The increasing lack of political motivation, coupled with the enormous financial toll of funding the space program in the midst of an economic depression, meant that Nasa’s remit fell by the wayside. In some respects, the parallels with the situation today are uncanny. Two rival superpowers vying to become the dominant force in space (America against Russia then, China now), mired in an seemingly un-winnable war against an apparently all-pervading enemy (Vietnam and Communism then, Iraq, Afghanistan and terrorism today), while suffering economic recession, rising unemployment, and a swine flu outbreak. All of this suggests the realistic chances of sending human beings to Mars are now, as they were in the 1970s - zero. It simply doesn’t seem that human beings are currently in a position to reach out into the cosmos. There are too many problems here on Earth, to justify (both economically and politically) sending six people to an uninhabited ball of rock fifty-million miles away. As much as I agree with expanding our horizons, I don’t agree that it should be done at any price.  

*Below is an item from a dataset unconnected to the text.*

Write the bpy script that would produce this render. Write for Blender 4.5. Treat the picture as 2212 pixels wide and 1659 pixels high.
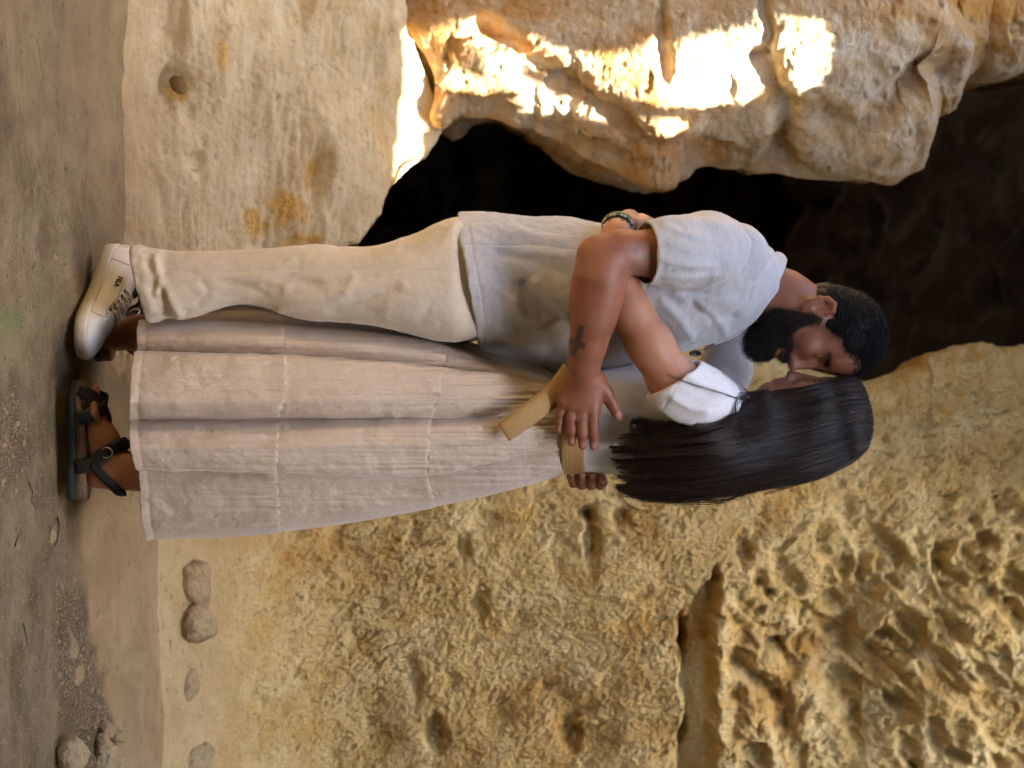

I believe it is the duty of politicians not to seek the glory and cheap popularity (as they so often do) of landing on Mars, while more than half of the world’s population suffer from malnutrition and starvation. Spending billions on a new space program while ignoring the plight of many third-world countries would be an affront to the notion of ‘global community’ that governments around the world are increasingly promoting as the way forward. Even on a domestic scale, there are too many issues which need resolving before embarking upon a grand quest out into the solar system. Instead of spending a fortune to reach another world, I think we should concentrate on fixing this one.